Las líneas de bus nacieron como tranvías y fueron siguiendo la expansión de la ciudad. Con los años, se completaron para que cubrieran de forma capilar todo el territorio. La mezcla de herencia y nueva planificación dejaron un mapa tortuoso, a veces irracional, con líneas superpuestas y retorcidas, con acumulación de buses en una misma calle, en definitiva, un dibujo caótico que había que simplificar.

El alcalde Hereu optó por un sistema radicalmente nuevo: las líneas cartesianas. Implantarlas crea una sensación igual a cuando llegó el euro: hay que aprender a leerlo todo otra vez, se acabó el uso instintivo, rutinario y cómodo. De paso se quiebra el “concepto bus”, que es conectar los barrios con el centro, en un sistema basado en la proximidad (caminar poco) y no precisamente en la rapidez. Para la rapidez está el metro. Para los trayectos largos, también. El bus es un paseo. Es paisaje. Ya sabíamos que cada parada y cada giro representa detenerse en el siguiente semáforo.

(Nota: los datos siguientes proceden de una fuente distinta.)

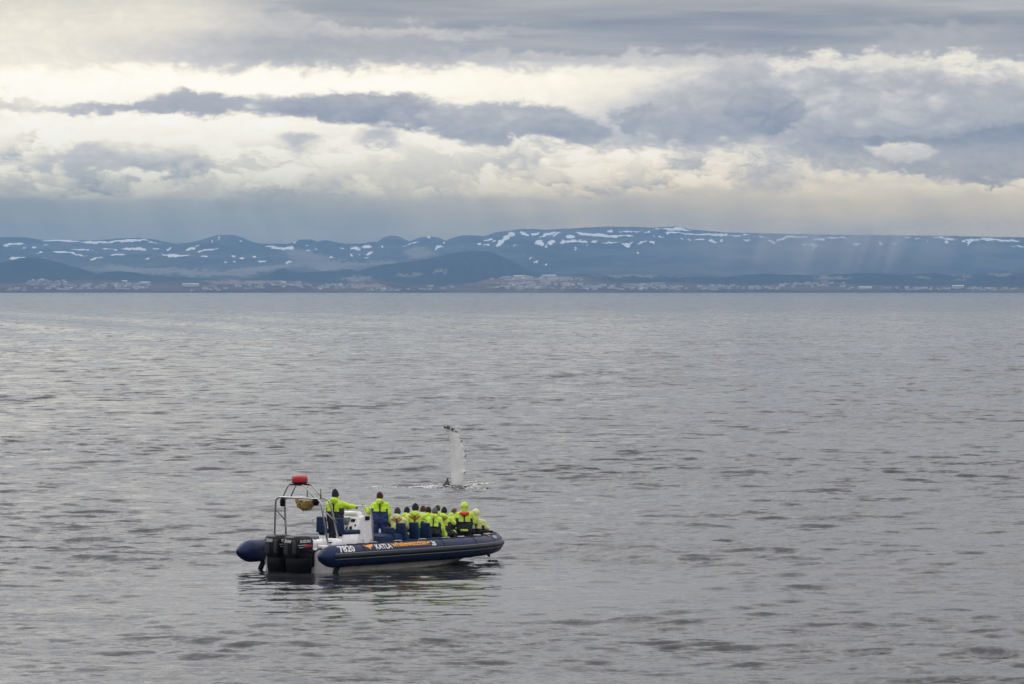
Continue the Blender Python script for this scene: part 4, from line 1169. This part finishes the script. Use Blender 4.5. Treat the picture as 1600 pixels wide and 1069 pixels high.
    for name, keep, mat in (('jacket', up_f, jacket), ('overalls', lo_f, lower)):
        b2 = bm.copy(); b2.faces.ensure_lookup_table(); ks = set(keep)
        bmesh.ops.delete(b2, geom=[f for f in b2.faces if f.index not in ks], context='FACES')
        from_bm(name, b2, mat, body)
    bm.free()
    # --- strips of cloth laid on the back of the suit, found by looking at it from behind
    def onback(y, z, lift=0.012):
        q = U(-1.0, y, z); d = UM.to_3x3() @ Vector((1, 0, 0))
        hit = tree.ray_cast(q, d)
        return (hit[0] - d * lift) if hit[0] is not None else U(-0.16, y, z)
    if strap:
        b2 = B(); tube(b2, [onback(0.0, z) for z in np.linspace(cut - 0.02, 0.50, 8)], 0.020, 6); from_bm('back_strap', b2, M_strap, body)
        b2 = B(); tube(b2, [onback(y, cut + 0.004, 0.006) for y in np.linspace(-0.24, 0.24, 9)], 0.016, 6); from_bm('waist_seam', b2, M_strap, body)
    if vest == 'strap':
        b2 = B(); tube(b2, [onback(y, 0.40 + 0.12 * (abs(y) / 0.17) ** 1.0) for y in np.linspace(-0.17, 0.17, 11)], 0.022, 6); from_bm('harness', b2, M_orange, body)
    if vest == 'collar':
        b2 = B(); tube(b2, [onback(y, 0.50 + 0.03 * (abs(y) / 0.15), 0.015) for y in np.linspace(-0.15, 0.15, 9)], [0.035, 0.05, 0.06, 0.066, 0.07, 0.066, 0.06, 0.05, 0.035], 8)
        tube(b2, [U(-0.02, 0.14, 0.53), U(0.10, 0.12, 0.50), U(0.17, 0.09, 0.34)], 0.05, 8); tube(b2, [U(-0.02, -0.14, 0.53), U(0.10, -0.12, 0.50), U(0.17, -0.09, 0.34)], 0.05, 8)
        from_bm('lifejacket', b2, M_redv, body)
    if vest == 'patch':
        b2 = B(); ellipsoid(b2, onback(0.03, 0.46), (0.04, 0.075, 0.07), UM.to_3x3()); from_bm('lifejacket', b2, M_redv, body)
    if band:
        b2 = B(); tube(b2, [onback(y, -0.02) for y in np.linspace(-0.12, 0.12, 7)], 0.042, 8, squash=(1, 0.9)); from_bm('hip_band', b2, jacket, body)
    if patches:
        for y, z in patches:
            b2 = B(); tube(b2, [onback(y - 0.035, z, 0.01), onback(y + 0.035, z, 0.01)], 0.030, 6); from_bm('reflective_patch', b2, M_print_s, body)
    # --- head gear
    b2 = B()
    hc = headc + HM @ Vector((-0.005, 0, 0.02))
    if hood == 'up':
        ellipsoid(b2, hc + HM @ Vector((-0.035, 0, 0.015)), (0.132, 0.130, 0.142), HM)
        for v in b2.verts:
            l = HM.inverted() @ (v.co - hc)
            v.co += v.normal * 0.0
            v.co = hc + HM @ Vector((min(l.x, 0.065), l.y, l.z + 0.02 * mnoise.noise(l * 14)))
        capsule(b2, neck + HM @ Vector((-0.05, 0, -0.02)), hc + HM @ Vector((-0.06, 0, -0.05)), 0.10, 0.10)
        from_bm('hood', b2, jacket, body)
    elif hat is not None:
        if hat_kind == 'hair':
            ellipsoid(b2, hc + HM @ Vector((-0.018, 0, 0.02)), (0.105, 0.092, 0.120), HM)
            for v in list(b2.verts):
                l = HM.inverted() @ (v.co - hc)
                if l.x > 0.035 and l.z < 0.07: l.x = 0.035
                v.co = hc + HM @ (l * (1 + 0.05 * mnoise.noise(l * 30)))
            from_bm('hair', b2, hat, body)
        else:
            tall = 0.155 if hat_kind == 'pointed' else 0.115
            prof_ = [(0.094, -0.015), (0.104, 0.0), (0.104, 0.045), (0.097, 0.052), (0.095, 0.075), (0.078, 0.075 + tall * 0.35), (0.045, 0.075 + tall * 0.62), (0.018, 0.075 + tall * 0.75), (0.0, 0.075 + tall * 0.78)]
            MM = Matrix.Scale(1.10, 4) @ HM.to_4x4() @ Matrix.Rotation(R(-14), 4, 'Y') @ Matrix.Scale(0.92, 4, Vector((0, 1, 0)))
            lathe(b2, prof_, hc + HM @ Vector((-0.012, 0, -0.02)), 20, MM)
            from_bm('beanie', b2, hat, body)
    # --- gloves with fingers, face, boots
    for sd in (1, -1):
        d = (ha[sd] - el[sd]).normalized(); side = d.cross(Vector((0, 0, 1)))
        side = side.normalized() if side.length > 1e-3 else Vector((0, 1, 0)); dn = side.cross(d).normalized()
        b2 = B(); w = ha[sd]
        capsule(b2, w - d * 0.02, w + d * 0.03, 0.046, 0.042, 10)
        for k, (off, ln) in enumerate(((-0.030, 0.070), (-0.010, 0.080), (0.011, 0.075), (0.031, 0.058))):
            k0 = w + d * 0.035 + side * off * 0.8; k1 = w + d * 0.085 + side * off; k2 = k1 + (d * 0.55 - dn * 0.6) * ln * 0.5; k3 = k2 + (-dn * 0.9 - d * 0.15) * ln * 0.45
            capsule(b2, k0, k1, 0.019, 0.013, 8); capsule(b2, k1, k2, 0.0125, 0.011, 8); capsule(b2, k2, k3, 0.011, 0.009, 8)
        th = w + d * 0.02 + side * (-sd) * 0.035
        capsule(b2, th, th + d * 0.035 + side * (-sd) * 0.022, 0.016, 0.013, 8); capsule(b2, th + d * 0.035 + side * (-sd) * 0.022, th + d * 0.062 + side * (-sd) * 0.012 - dn * 0.02, 0.0125, 0.010, 8)
        from_bm('glove', b2, gloves, body)
        b2 = B(); f = legs[sd][2]
        dirv = Vector((1, 0, 0)) if pose in ('stand', 'sit') else Vector((-0.9, 0, -0.15))
        capsule(b2, f + Vector((0, 0, 0.06)), f - Vector((0, 0, 0.02)), 0.075, 0.062); capsule(b2, f - Vector((0, 0, 0.04)), f + dirv * 0.15 - Vector((0, 0, 0.045)), 0.050, 0.046)
        from_bm('boot', b2, M_boot, body)
        b2 = B(); ellipsoid(b2, headc + HM @ Vector((0.088, sd * 0.033, 0.02)), (0.010, 0.014, 0.009), HM); from_bm('eye', b2, M_eye, body)
    b2 = B(); ellipsoid(b2, headc + HM @ Vector((0.092, 0, -0.062)), (0.010, 0.025, 0.008), HM); from_bm('mouth', b2, M_lip, body)
    return body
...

La obligación de combinar líneas rompe con la comodidad doméstica y tranquila del bus. Y la oferta disminuye: en mi parada, donde había un racimo pletórico de seis líneas, solo quedan tres. Los nuevos recorridos desertizan la periferia, los barrios, los extremos. Una de las líneas corregida de Les Corts, el 43, nos deja mucho más lejos que antes, con lo cual el tiempo de uso se multiplica. Y me dice una chica que lo utiliza para ir a trabajar que por la mañana va llenísimo, porque ahora incluye la línea 44, que se suprime.

No les pregunten la opinión a los vecinos de una calle del barrio, estrecha como un suspiro, por la que ahora pasa el gigante articulado para poder conectar, como antes, con el Camp Nou: es una circulación temeraria. Es cierto que, a cambio, algunas líneas llegan más lejos, pero para eso no hacía falta modificar tanto los recorridos. Este trazado ortogonal será útil para los turistas —porque es muy legible—, para los usuarios que se incorporen (los jóvenes) y más que nada será útil para las arcas municipales, porque menos líneas resultan en menos autobuses y menos conductores.

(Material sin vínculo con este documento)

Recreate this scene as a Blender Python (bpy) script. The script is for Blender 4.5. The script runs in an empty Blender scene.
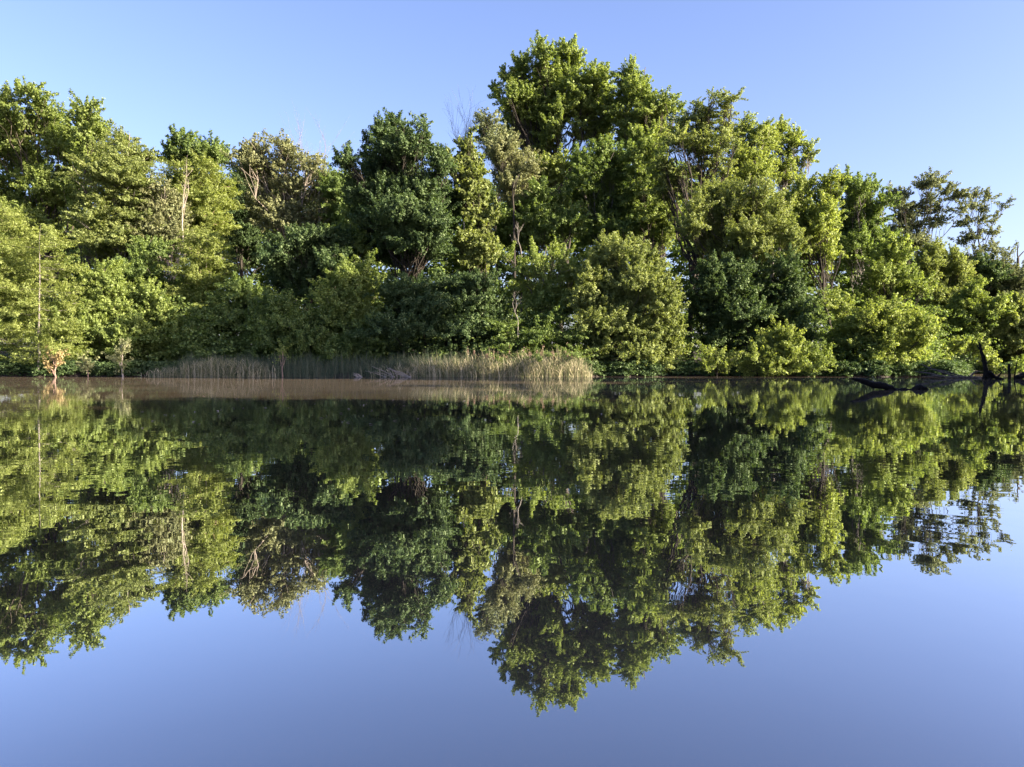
import bpy, math
import numpy as np
from mathutils import Vector

rng = np.random.default_rng(11)
scene = bpy.context.scene
C = bpy.data.collections.new("river_scene"); scene.collection.children.link(C)

# ------------------------------------------------------------------ frame
F, CX, HY, CH = 760.0, 512.0, 366.0, 0.70
def wx(px, Y): return (px - CX) / F * Y
def wz(py, Y): return CH - (py - HY) / F * Y

cam = bpy.data.cameras.new("camera"); camo = bpy.data.objects.new("camera", cam); C.objects.link(camo)
cam.sensor_width = 36; cam.lens = F / 1024 * 36; cam.clip_start = 0.05; cam.clip_end = 3000
cam.shift_y = (HY - 383.5) / 1024
camo.location = (0, 0, CH); camo.rotation_euler = (math.pi/2, 0, 0)
scene.camera = camo

# ------------------------------------------------------------------ light
SUN_EL = math.radians(23)
sun_h = np.array([0.93, -0.36]); sun_h /= np.linalg.norm(sun_h)
sd = Vector((sun_h[0]*math.cos(SUN_EL), sun_h[1]*math.cos(SUN_EL), math.sin(SUN_EL)))
sl = bpy.data.lights.new("sun", 'SUN'); sl.energy = 5.0; sl.angle = math.radians(0.5); sl.color = (1.0, 0.86, 0.66)
so = bpy.data.objects.new("sun", sl); C.objects.link(so); so.rotation_euler = sd.to_track_quat('Z', 'Y').to_euler()
w = bpy.data.worlds.new("World"); scene.world = w; w.use_nodes = True
nt = w.node_tree; nt.nodes.clear()
sky = nt.nodes.new("ShaderNodeTexSky"); sky.sky_type = 'NISHITA'; sky.sun_disc = False
sky.sun_elevation = SUN_EL; sky.sun_rotation = math.atan2(sun_h[0], sun_h[1])
sky.altitude = 0; sky.air_density = 1.0; sky.dust_density = 2.0; sky.ozone_density = 2.2
tint = nt.nodes.new("ShaderNodeMixRGB"); tint.blend_type = 'MULTIPLY'; tint.inputs[0].default_value = 1
tint.inputs[2].default_value = (1.03, 0.95, 1.15, 1)
bg = nt.nodes.new("ShaderNodeBackground"); bg.inputs[1].default_value = 0.056
ow = nt.nodes.new("ShaderNodeOutputWorld")
nt.links.new(sky.outputs[0], tint.inputs[1]); nt.links.new(tint.outputs[0], bg.inputs[0]); nt.links.new(bg.outputs[0], ow.inputs[0])
scene.view_settings.view_transform = 'Standard'; scene.view_settings.look = 'None'
scene.view_settings.exposure = 2.45; scene.view_settings.gamma = 1.0
scene.cycles.max_bounces = 8; scene.cycles.diffuse_bounces = 3; scene.cycles.transmission_bounces = 4
scene.cycles.glossy_bounces = 3; scene.cycles.use_denoising = True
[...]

A los demás nos han cambiado sutilmente la ciudad operando sobre nuestros hábitos. Qué se le va a hacer. Y es que hay dos cosas positivas en este cambio. La primera es que establece una continuidad honesta con iniciativas que vienen del Gobierno anterior, sin que se tenga que cambiar de rumbo simplemente porque se ha cambiado de mando.

La segunda es más interesante: la movilidad de Barcelona no para de evolucionar. Hay que tener presente que una ciudad —como artefacto compartido, como espacio de convivencia— es hoy movilidad, cultura, tecnología y cohesión social. Eso es la modernidad urbana. Tendría que incluir la conectividad, pero este tema depende de la señora Pastor, la ministra de las inversiones.

Movilidad, cultura, tecnología, cohesión social: ciudad. Estuve hace poco en Madrid pensando en estas cosas. Madrid es una ciudad que tiene más tradición que modernidad, eso se ve enseguida. No es un mérito. El centro de Madrid tiene el mismo tráfico enloquecido de hace 20 o 30 años: grandes avenidas agobiantes. Pensaba en el passeig de Gràcia: en los ochenta no se podía caminar y hablar al mismo tiempo, pero se dividió el sentido de la marcha y se civilizó el tráfico. Barcelona ha ampliado aceras, acotado zonas, controlado la velocidad —los semáforos sincronizados de Aragó—, suprimido carriles, dificultado el aparcamiento, en fin, cantidad de iniciativas para mejorar la compleja relación entre los autos, necesarios pero engorrosos, y los caminantes, que son el cuerpo vivo de la ciudad.

Barcelona es una ciudad que se piensa. Es una ciudad que se interroga, que quiere hacerlo mejor. Que a su esfuerzo le pone etiquetas a veces grandilocuentes —smart city—, pero que no se conforma, y esto desde que unos progres barbudos se hicieron con el Ayuntamiento en 1979. Por tanto, señores técnicos que seguro que no cogen el bus: vamos a probar, disciplinadamente. Vamos a intentar acomodarnos a este incordio aceptable. Y manden pronto la nueva guía, que nos perdemos.